National Education Leaders Discuss Future Policy

The Education Leadership Summit at Duke University, moderated by former Gov. Jim Hunt, was the first public activity of the James B. Hunt Jr. Institute for Educational Leadership and Policy, an educational think tank established by the UNC system.

A large part of the discussion focused on the No Child Left Behind Act, which is the centerpiece of President Bush's educational reforms.

The act, which Bush signed into law in January, requires that third- through eighth-grade students take year-end tests in math and reading.

Hunt said the act's goal is to "make every public school work and have every child learn."

"Within 12 years, all students, including poor and minorities, will meet state standards in reading and math," he said.

The five secretaries of education said they support Bush's desire to reform education and the idea of national testing to develop a way to evaluate student performance.

But the secretaries differed sharply on how much the government should judge students and schools based on test scores.

Secretary of Education Rod Paige, who was appointed by Bush in 2001, said mandatory testing allows administrators to find out which techniques successfully teach students and which programs are failures, making it a vital part of education reform.

Paige also said a school's test scores must be tied to federal funding, forcing schools to improve and to better educate their students to receive funding.

"We must shift the emphasis from spending to investing," he said, adding that flexibility is key to the success of local school districts. "If schools change, then they change because of the teachers who look students in the eye."

But former Secretary of Education Lauro Cavazos, who served from 1988-90 under Presidents Ronald Reagan and George Bush, said there are alternative criteria, such as grades, courses, graduation rates and college attendance figures, for evaluating student performance.

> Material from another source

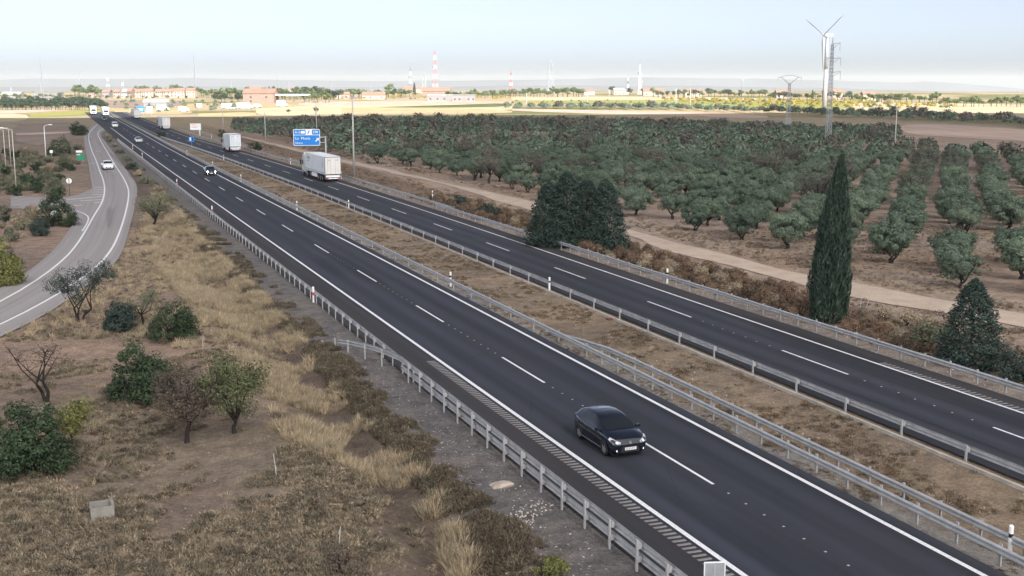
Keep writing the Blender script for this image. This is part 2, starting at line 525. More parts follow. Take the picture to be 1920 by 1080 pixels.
M['paint_white'] = car_paint('white_car_paint', (0.78, 0.79, 0.80), 0.3)
M['paint_silver'] = car_paint('silver_car_paint', (0.45, 0.47, 0.49), 0.3)
M['glass'] = glass('car_glass')
M['headlight'] = emit('lit_headlight', (1, 0.97, 0.92), 6.0)
M['headlight_glint'] = emit('headlight_glint_glow', (0.95, 0.97, 1), 0.35)  # lamps are off; their bright reflections are imitated by a weak glow
M['taillight'] = plain('tail_light_red', (0.42, 0.02, 0.02), 0.3, 0.5, 0, 0.1, 5)
M['lens'] = plain('lamp_lens', (0.45, 0.47, 0.50), 0.15, 0.6, 0, 0.1, 5)
M['rim'] = plain('alloy_rim', (0.30, 0.31, 0.33), 0.4, 0.5, 0.6, 0.15, 6)
M['trailer'] = plain('trailer_white', (0.70, 0.75, 0.78), 0.5, 0.4, 0, 0.08, 0.7)
M['trailer_door'] = plain('trailer_door_warm_lit', (0.72, 0.70, 0.66), 0.5, 0.4, 0, 0.06, 0.7)  # warm light on the rear face is put into the door colour
M['trailer_print'] = plain('faded_print_grey_blue', (0.36, 0.44, 0.50), 0.6, 0.3, 0, 0.15, 1.5)
M['chassis'] = plain('truck_chassis', (0.045, 0.047, 0.055), 0.7, 0.3, 0, 0.2, 3)
M['glass_house'] = plain('house_window_glass', (0.06, 0.07, 0.08), 0.25, 0.6, 0, 0.1, 1)
# ------------------------------------------------------------------ the ground
def axis(lo, hi, step, far_lo, far_hi, grow):
    mid = list(np.arange(lo, hi, step))
    a, s = hi, step
    while a < far_hi:
        mid.append(a); s = s * grow; a += s
    b, s = lo, step
    left = []
    while b > far_lo:
        s = s * grow; b -= s; left.append(b)
    return np.array(left[::-1] + mid)
U = axis(-30, 62, 0.55, -15500, 15500, 1.06)
V = axis(18, 118, 0.55, -15500, 15500, 1.04)
UU, VV = np.meshgrid(U, V, indexing='ij')
GX, GY = uv2xy(UU, VV)
GZ = terrain(GX, GY)
def lerp(a, b, t): return a * (1 - t[..., None]) + np.array(b) * t[..., None]
nz1 = vnoise(GX / 3.1, GY / 3.1); nz2 = vnoise(GX / 9.0 + 40, GY / 9.0); nz3 = vnoise(GX / 24.0, GY / 24.0 + 9)
uj = UU + 0.55 * nz1 + 0.4 * nz2
C = np.zeros(GX.shape + (3,)) + np.array((0.231, 0.178, 0.145))
C = lerp(C, (0.310, 0.231, 0.185), smooth(0.0, 0.5, nz3 + 0.4 * nz2) * (uj < 13))
C = lerp(C, (0.255, 0.205, 0.155), smooth(0.05, 0.6, -nz3 + 0.5 * nz1) * (uj < 13))
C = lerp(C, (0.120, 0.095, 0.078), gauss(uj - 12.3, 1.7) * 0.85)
C = lerp(C, (0.172, 0.160, 0.158), smooth(13.6, 14.9, uj) * (uj < 18))
C = lerp(C, (0.271, 0.211, 0.158), smooth(28.9, 29.4, uj))
C = lerp(C, (0.198, 0.156, 0.119), smooth(0.1, 0.5, nz2) * (uj > 29) * (uj < 35) * 0.8)
C = lerp(C, (0.284, 0.271, 0.257), smooth(27.6, 27.8, UU) * (1 - smooth(28.7, 29.0, uj)))
C = lerp(C, (0.284, 0.244, 0.218), smooth(44.0, 44.3, UU) * (1 - smooth(45.9, 46.6, uj)))
C = lerp(C, (0.218, 0.156, 0.119), smooth(46.2, 47.0, uj))
d_tr = poly_dist(GX, GY, _tr_mid10)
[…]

"I don't want testing to become the single measure of student achievement in this nation," Cavazos said, to widespread audience applause.

Cavazos, who was the first Hispanic to hold a Cabinet position, said partnerships between teachers, students and parents are more beneficial to education than standardized testing. "Education is everybody's business," he said.

Former Secretary of Education William Bennett, who served from 1985-88 under Reagan, said the nation desperately needs to take a new approach to schooling.

Bennett said more than half of black fourth graders nationwide cannot read at grade level. "If you can't read, then you're probably finished," he said. "There are wonderful public schools in this country, but we are sorely in need of reform."

Bennett also pointed out that people sometimes blame too much on schools.

He told one story about a mother who claimed public schools made her teenage son use profanity and keep bad company. Bennett said there is only one real way to reform education and make that mother happy. "I'd get rid of puberty," he said to the audience.